* begin RECORDS *

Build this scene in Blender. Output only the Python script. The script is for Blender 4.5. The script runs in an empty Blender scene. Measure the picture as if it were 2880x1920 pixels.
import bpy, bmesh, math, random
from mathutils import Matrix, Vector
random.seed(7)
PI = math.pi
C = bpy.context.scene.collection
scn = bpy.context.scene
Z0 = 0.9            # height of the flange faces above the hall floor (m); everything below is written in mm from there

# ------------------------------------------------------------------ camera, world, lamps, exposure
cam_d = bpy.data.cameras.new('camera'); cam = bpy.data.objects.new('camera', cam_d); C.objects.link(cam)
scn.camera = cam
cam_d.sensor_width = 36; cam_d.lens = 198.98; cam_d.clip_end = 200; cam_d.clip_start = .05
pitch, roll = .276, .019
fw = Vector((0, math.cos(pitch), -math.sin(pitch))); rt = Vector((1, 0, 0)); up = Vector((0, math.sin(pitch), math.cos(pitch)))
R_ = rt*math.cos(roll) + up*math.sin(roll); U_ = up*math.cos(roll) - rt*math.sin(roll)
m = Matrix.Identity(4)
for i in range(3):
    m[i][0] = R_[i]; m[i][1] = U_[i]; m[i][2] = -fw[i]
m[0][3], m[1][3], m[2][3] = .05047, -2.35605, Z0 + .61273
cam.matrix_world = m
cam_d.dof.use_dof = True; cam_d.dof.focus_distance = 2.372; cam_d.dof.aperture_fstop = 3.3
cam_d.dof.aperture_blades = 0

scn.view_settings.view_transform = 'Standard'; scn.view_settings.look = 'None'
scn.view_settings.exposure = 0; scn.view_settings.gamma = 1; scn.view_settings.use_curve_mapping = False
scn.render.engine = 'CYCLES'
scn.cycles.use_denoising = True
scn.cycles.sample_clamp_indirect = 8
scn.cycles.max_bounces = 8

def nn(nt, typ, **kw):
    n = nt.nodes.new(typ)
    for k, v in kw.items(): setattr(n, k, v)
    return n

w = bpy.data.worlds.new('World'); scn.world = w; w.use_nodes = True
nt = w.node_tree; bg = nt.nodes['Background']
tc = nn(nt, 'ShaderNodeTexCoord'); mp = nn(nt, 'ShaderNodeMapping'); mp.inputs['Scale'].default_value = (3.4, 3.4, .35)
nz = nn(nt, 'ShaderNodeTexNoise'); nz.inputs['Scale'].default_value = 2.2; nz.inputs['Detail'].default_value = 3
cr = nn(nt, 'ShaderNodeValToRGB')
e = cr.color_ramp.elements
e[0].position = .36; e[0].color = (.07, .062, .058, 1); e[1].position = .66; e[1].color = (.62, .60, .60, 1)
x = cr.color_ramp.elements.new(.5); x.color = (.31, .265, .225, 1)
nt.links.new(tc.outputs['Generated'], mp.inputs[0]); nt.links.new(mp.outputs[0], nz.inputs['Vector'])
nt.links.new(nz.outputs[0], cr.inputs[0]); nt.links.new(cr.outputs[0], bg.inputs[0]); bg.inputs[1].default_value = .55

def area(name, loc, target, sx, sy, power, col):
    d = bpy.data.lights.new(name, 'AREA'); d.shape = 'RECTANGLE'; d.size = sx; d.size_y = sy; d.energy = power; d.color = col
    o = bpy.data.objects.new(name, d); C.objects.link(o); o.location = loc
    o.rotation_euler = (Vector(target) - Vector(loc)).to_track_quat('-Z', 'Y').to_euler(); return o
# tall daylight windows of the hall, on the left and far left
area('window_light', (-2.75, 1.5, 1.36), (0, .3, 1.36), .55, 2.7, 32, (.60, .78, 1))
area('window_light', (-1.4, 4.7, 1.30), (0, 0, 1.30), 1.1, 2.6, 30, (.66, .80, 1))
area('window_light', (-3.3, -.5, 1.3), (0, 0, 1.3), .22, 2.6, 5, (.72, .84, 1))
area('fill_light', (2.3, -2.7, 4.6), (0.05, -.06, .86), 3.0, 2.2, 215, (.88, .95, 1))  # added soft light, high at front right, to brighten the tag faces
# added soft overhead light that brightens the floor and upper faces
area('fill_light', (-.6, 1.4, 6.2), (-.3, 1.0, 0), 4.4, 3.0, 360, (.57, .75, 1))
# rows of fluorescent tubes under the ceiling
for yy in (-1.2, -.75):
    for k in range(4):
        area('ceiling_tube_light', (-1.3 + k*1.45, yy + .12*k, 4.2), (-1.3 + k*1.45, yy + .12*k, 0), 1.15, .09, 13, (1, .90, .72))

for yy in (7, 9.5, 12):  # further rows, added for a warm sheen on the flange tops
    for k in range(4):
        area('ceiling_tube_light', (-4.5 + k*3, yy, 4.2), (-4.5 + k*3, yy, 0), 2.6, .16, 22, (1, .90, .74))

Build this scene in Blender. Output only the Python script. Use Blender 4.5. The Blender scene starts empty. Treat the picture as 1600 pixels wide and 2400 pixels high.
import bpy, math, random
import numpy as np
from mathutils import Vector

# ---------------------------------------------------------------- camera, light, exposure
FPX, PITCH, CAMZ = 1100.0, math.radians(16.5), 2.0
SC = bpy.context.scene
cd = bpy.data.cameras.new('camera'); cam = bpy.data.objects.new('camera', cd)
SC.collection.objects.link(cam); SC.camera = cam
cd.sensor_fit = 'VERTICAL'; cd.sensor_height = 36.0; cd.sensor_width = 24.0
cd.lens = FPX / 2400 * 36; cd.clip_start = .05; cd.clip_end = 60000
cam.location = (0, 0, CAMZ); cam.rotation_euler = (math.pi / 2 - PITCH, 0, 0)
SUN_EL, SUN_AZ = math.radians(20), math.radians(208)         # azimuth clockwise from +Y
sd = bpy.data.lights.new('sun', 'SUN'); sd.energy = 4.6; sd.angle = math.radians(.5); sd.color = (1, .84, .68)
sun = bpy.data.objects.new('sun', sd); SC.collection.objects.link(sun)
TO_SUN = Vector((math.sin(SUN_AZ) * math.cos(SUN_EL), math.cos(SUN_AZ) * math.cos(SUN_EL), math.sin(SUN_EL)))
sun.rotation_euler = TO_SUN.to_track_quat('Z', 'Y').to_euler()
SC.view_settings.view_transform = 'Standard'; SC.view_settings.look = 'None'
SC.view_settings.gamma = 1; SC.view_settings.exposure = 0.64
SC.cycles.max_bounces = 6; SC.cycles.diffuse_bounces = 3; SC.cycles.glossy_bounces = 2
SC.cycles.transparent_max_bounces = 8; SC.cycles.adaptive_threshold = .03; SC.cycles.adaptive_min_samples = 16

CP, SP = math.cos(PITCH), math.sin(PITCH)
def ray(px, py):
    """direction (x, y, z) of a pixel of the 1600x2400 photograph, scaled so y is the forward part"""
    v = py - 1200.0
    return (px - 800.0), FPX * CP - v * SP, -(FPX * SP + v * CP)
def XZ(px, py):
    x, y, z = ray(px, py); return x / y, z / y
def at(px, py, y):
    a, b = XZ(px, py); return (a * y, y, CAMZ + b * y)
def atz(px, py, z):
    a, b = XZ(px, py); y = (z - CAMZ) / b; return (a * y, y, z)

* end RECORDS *

■ **STATED TASK**:
Retype the portion of the data above that starts on the line with "Build this scene in Blender. Output only the Python script. Use" and finishes on the line with "from mathutils import Vector", including both of those lines.

■ **ANSWER FOR THE TASK**:
Build this scene in Blender. Output only the Python script. Use Blender 4.5. The Blender scene starts empty. Treat the picture as 1600 pixels wide and 2400 pixels high.
import bpy, math, random
import numpy as np
from mathutils import Vector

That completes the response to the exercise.